As Mann drives on, he realizes it's a trap; the tanker is behind him again, and the way he's gaining, Mann better have a plan or cook one up fast in the hot desert sun. As he's driving for his life, Mann sees signs for the upcoming summit, and there's no way a truck that size can keep pace while gearing up and down for the steep inclines and hills up ahead, right? As Mann starts to put distance between himself and Mr. Tanker, that goshdarn radiator hose decides it's had enough, and quits the car business for greener pastures. FUCK. Just gotta get to the top, and then Mann can coast down the escarpment in neutral, and hopefully glide into freedom purely on momentum. As he's cruising courtesy of gravity, Mann spins out, and slams into the cliff with the tanker still in hot pursuit. Miraculously, the radiator has cooled enough that the car will start, and Mann heads up a dirt road barely ahead of his pursuer.

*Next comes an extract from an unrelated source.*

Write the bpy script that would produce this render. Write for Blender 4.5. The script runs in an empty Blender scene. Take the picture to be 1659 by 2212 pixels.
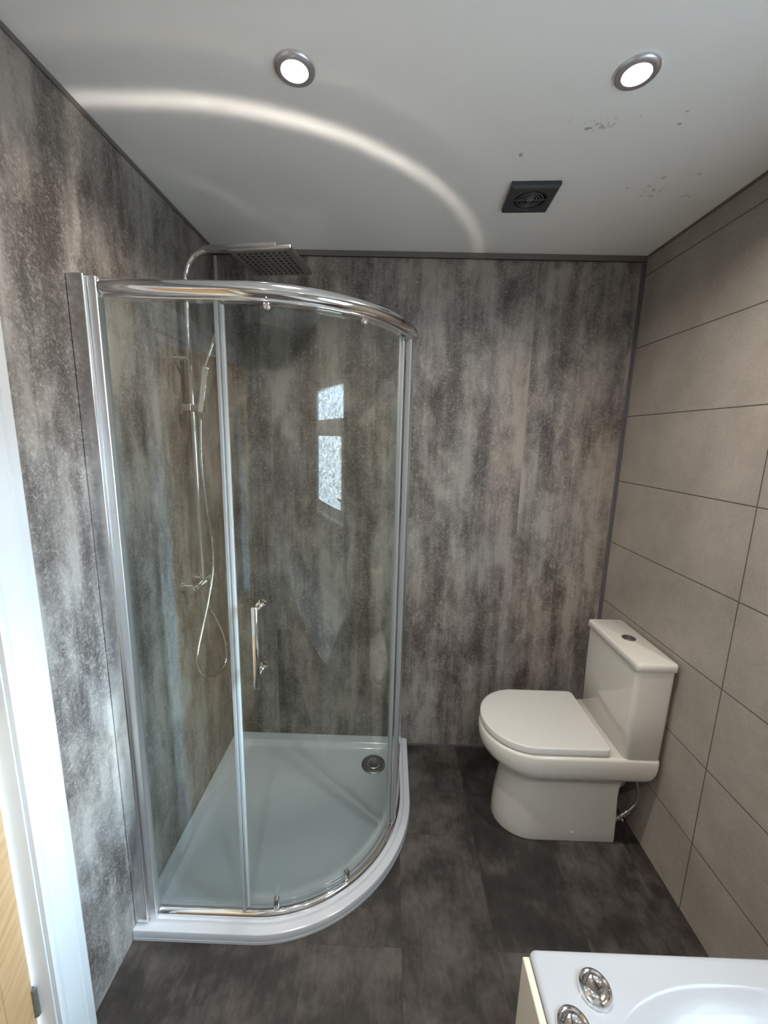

As he reaches the top, he spins his car to face the way he came, jams his briefcase on the gas pedal, and sends old faithful charging towards the evil mechanical monster whose driver he's never seen. Shoulda stayed in bed this morning, eh Mann?
Not only was this movie ahead of its time, it also set the bar for future movies, none of which have managed to achieve the brilliance of "Duel". Did I mention this was made for TV!? Now we have the Hallmark Channel. Fuck me.